SUMMARY ORDER
Defendant-appellant Constantine Stamoulis appeals from an order entering judgment following a jury trial that found defendant liable for securities fraud in an insider trading case brought by plaintiffappellee the Securities and Exchange Commission (“SEC”). On appeal, defendant argues that there was insufficient evidence to sustain the jury’s finding of liability with respect to the following issues: (1) that the information defendant traded upon was in fact non-public information and (2) that the information was disclosed through a breach of fiduciary duty. Defendant also contends that the District Court improperly admitted evidence pertaining to these issues. We assume the parties’ familiarity with the underlying facts, the procedural history, and the issues on appeal.
We review de novo challenges to the sufficiency of the evidence. See, e.g., United States v. Rangolan, 464 F.3d 321, 324 (2d Cir.2006). It is well-established law that when a defendant has failed to assert his sufficiency of the evidence argument by motion for judgment as a matter of law or otherwise, we will not review those claims on appeal absent “extraordinary circumstances.” See Jacques v. DiMarzio, Inc., 386 F.3d 192, 199 (2d Cir.2004). Here, defendant failed to move for judgment as a matter of law or to otherwise argue in the District Court that the SEC had not introduced sufficient evidence to support a finding of liability. We may “overlook such a default in order to prevent manifest injustice in cases where a jury’s verdict is wholly without legal support.” Pahuta v. Massey-Perguson, Inc., 170 F.3d 125, 129 (2d Cir.1999) (internal quotation marks and citations omitted). Stamoulis does not urge us to overlook his failure to move under Rule 50 of the Federal Rules of Civil Procedure, nor do we perceive that the jury verdict is “wholly without legal support.” Id.
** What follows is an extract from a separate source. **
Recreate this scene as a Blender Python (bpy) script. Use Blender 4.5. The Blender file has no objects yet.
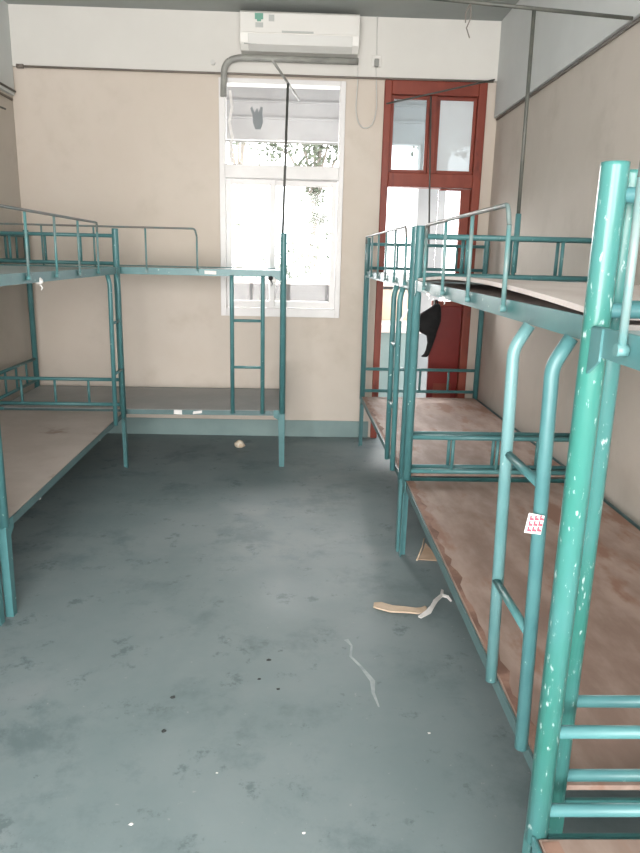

Even if defendant had preserved his sufficiency of the evidence claim, a reviewing court must “credit every inference that could have been drawn” in favor of the party defending the verdict, United States v. Reifler, 446 F.3d 65, 94 (2d Cir.2006), and uphold the jury verdict so long as any rational trier of fact could have found the essential elements necessary for liability, see United States v. Rodriguez, 392 F.3d 539, 544 (2d Cir.2004). We find no basis to overturn the jury’s verdict here.
Defendant argues for the first time on appeal that the admission of Michael Nicolaou’s testimony was improper due to the fact that the testimony was judged to be hearsay in parallel criminal litigation. By failing to raise this issue in the District Court, defendant has waived the issue. See Duamutef v. O’Keefe, 98 F.3d 22, 25 (2d Cir.1996).
Defendant also argues that the District Court “abused its discretion” when it admitted John Tsiforis’s plea allocution. We find this argument to be without merit. We review a district court’s ruling to admit or exclude evidence under a deferential *501“abuse of discretion” standard, and “will reverse [a district court] only where a ruling to admit or exclude evidence is manifestly erroneous.” See United States v. Samet, 466 F.3d 251, 254 (2d Cir.2006) (internal quotation marks omitted). Defendants must also show that any error in admitting the challenged evidence was not harmless error. An error is harmless “if the appellate court can conclude with fair assurance that the improperly admitted evidence did not substantially influence the jury.” Hynes v. Coughlin, 79 F.3d 285, 291 (2d Cir.1996). Even assuming that the challenged testimony was improperly admitted
[w]e will [nevertheless] not grant a new trial unless we find that the introduction of inadmissible evidence was a clear abuse of discretion and was so clearly prejudicial to the outcome of the trial that we are convinced that the jury has reached a seriously erroneous result or that the verdict is a miscarriage of justice. We measure prejudice by assessing error in light of the record as a whole.
Phillips v. Bowen, 278 F.3d 103, 111 (2d Cir.2002).
We cannot say that the challenged testimony yielded a “seriously erroneous” result in the finding of liability here. Accordingly, we find that the District Court did not “abuse its discretion” in admitting the contested evidence.
CONCLUSION
For the reasons stated above, the judgment of the District Court is AFFIRMED.